H1b extension processing time track current processing dates

H1b extension current processing times are as follows. H1b extension processing times are obtained from USCIS

Service center Petition number pattern Processing Cases As Of Date
California WAC-XX-XXX-XXXXX July 2, 2016
Vermont EAC-XX-XXX-XXXXX May 30, 2016
Nebraska LIN-XX-XXX-XXXXX October 2, 2016

Note that the data published by USCIS can be delayed as much as 75 days. So, realistic current processing times is likey advanced by approximately 30 days. So to arrive at the current processing dates add a month to the dates above. And this doesn’t include the premium processing times. H1b extension premium processing times continues to take roughly upto 15 days. But USCIS is suspending all H1b premium processing starting April 3rd 2017. This can last upto 6 months.

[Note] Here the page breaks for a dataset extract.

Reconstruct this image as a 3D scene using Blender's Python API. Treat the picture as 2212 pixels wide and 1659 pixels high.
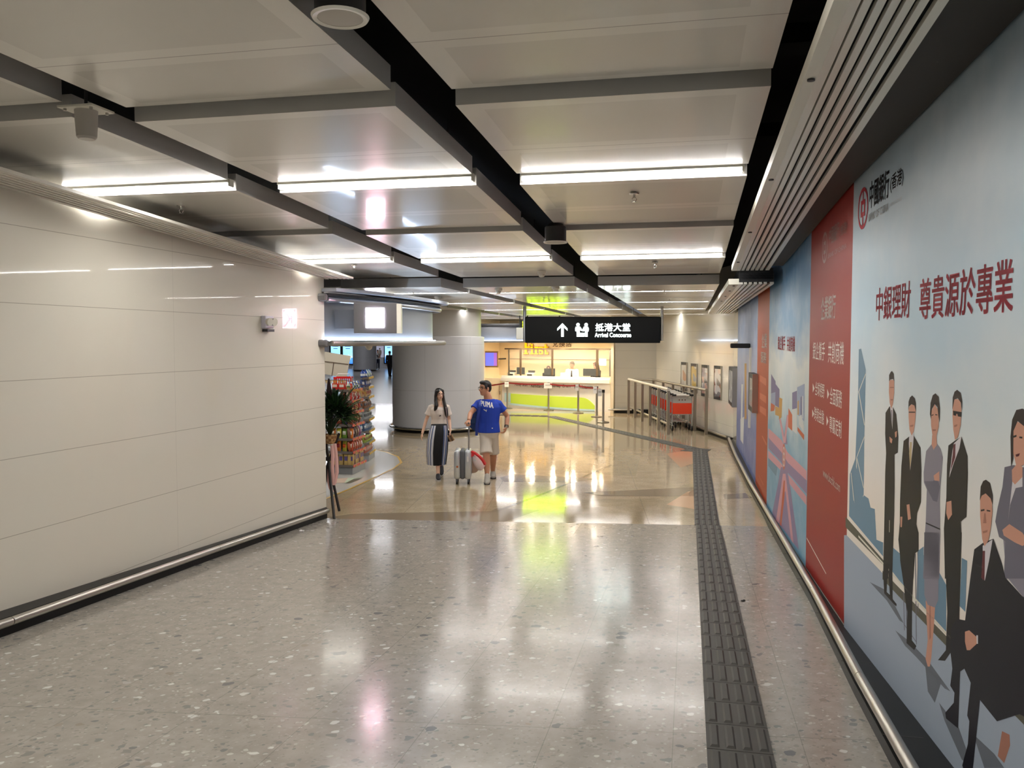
import bpy, bmesh, math, random
from mathutils import Vector, Matrix
from mathutils.bvhtree import BVHTree
random.seed(7)
for o in list(bpy.data.objects): bpy.data.objects.remove(o)
SC = bpy.context.scene; COL = SC.collection
R = math.radians; PI = math.pi

# ------------------------------------------------------------------ camera
FPX, CX, CY, EYE = 1800.0, 1106.0, 829.5, 2.45
PITCH = math.atan(91 / FPX)
cam_d = bpy.data.cameras.new('camera'); cam = bpy.data.objects.new('camera', cam_d); COL.objects.link(cam)
cam_d.sensor_width = 36; cam_d.lens = FPX / 2212 * 36; cam_d.clip_start = .05; cam_d.clip_end = 300
cam.location = (0, 0, EYE); cam.rotation_euler = (PI / 2 - PITCH, 0, 0)
SC.camera = cam
# ------------------------------------------------------------------ world, exposure
wd = bpy.data.worlds.new('world'); SC.world = wd; wd.use_nodes = True
wd.node_tree.nodes['Background'].inputs[0].default_value = (.9, .93, 1, 1)
wd.node_tree.nodes['Background'].inputs[1].default_value = .10
SC.view_settings.view_transform = 'Standard'; SC.view_settings.look = 'None'
SC.view_settings.gamma = 1; SC.view_settings.exposure = 0.45; SC.view_settings.use_curve_mapping = False
TUBE = 84.0      # strength of the ceiling tubes' underside

# ------------------------------------------------------------------ measuring: a pixel's ray, and the corridor's own axes
def ray(px, py):
    x = (px - CX) / FPX; y = -(py - CY) / FPX
    return Vector((x, math.cos(PITCH) + y * math.sin(PITCH), -math.sin(PITCH) + y * math.cos(PITCH)))
ORG = Vector((0, 0, EYE))
def at_z(px, py, z): r = ray(px, py); return ORG + r * ((z - EYE) / r.z)
def at_y(px, py, Y): r = ray(px, py); return ORG + r * (Y / r.y)
AX = R(12); UX = Vector((math.sin(AX), math.cos(AX), 0)); VX = Vector((math.cos(AX), -math.sin(AX), 0))
def W(u, v, z=0): p = UX * u + VX * v; p.z = z; return p
def uv(p): return p.dot(UX), p.dot(VX)
B0 = Vector((-2.386, 11.465, 0)); BN = Vector((-.0854, -.9964, 0)); BL = Vector((.9964, -.0854, 0)); SLOPE = .05
def rampz(p): return max(0.0, SLOPE * (Vector((p[0], p[1], 0)) - B0).dot(BN))
def at_ramp(px, py, off=0):
    r = ray(px, py); t = (EYE - off + SLOPE * B0.dot(BN)) / (SLOPE * r.dot(BN) - r.z)
    return ORG + r * t

# ------------------------------------------------------------------ materials
def lin(c):
    def f(x):
        x /= 255.0
        return x / 12.92 if x <= .04045 else ((x + .055) / 1.055) ** 2.4
    return (f(c[0]), f(c[1]), f(c[2]), 1)
MATS = {}
def mat(name, col=(200, 200, 200), rough=.5, metal=0.0, emit=None, strength=0.0, spec=.5, coat=0.0, trans=0.0, alpha=1.0):
    if name in MATS: return MATS[name]
    m = bpy.data.materials.new(name); m.use_nodes = True
    b = m.node_tree.nodes['Principled BSDF']
    b.inputs['Base Color'].default_value = lin(col); b.inputs['Roughness'].default_value = rough
    b.inputs['Metallic'].default_value = metal; b.inputs['Specular IOR Level'].default_value = spec
    b.inputs['Coat Weight'].default_value = coat; b.inputs['Coat Roughness'].default_value = .05
    b.inputs['Transmission Weight'].default_value = trans; b.inputs['Alpha'].default_value = alpha
    if emit:
        b.inputs['Emission Color'].default_value = lin(emit); b.inputs['Emission Strength'].default_value = strength
    MATS[name] = m
    return m
def nodes(m): return m.node_tree.nodes, m.node_tree.links, m.node_tree.nodes['Principled BSDF']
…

Following is the historical H1b extension processing times, H1b-extension-processing-times

H1b extension processing by USCIS continues to be slow both at the Vermont and California service centers. The backlogs are a concern because it has other side effects like inability to travel, driving license renewal delays etc. H1b processing times used to be around 4 months. But those days are gone and processing times are inching towards 240 days. 240 days has some ramifications as discussed subsequently in this post. But that used to be rare, but it seems to be a significant cause of concern.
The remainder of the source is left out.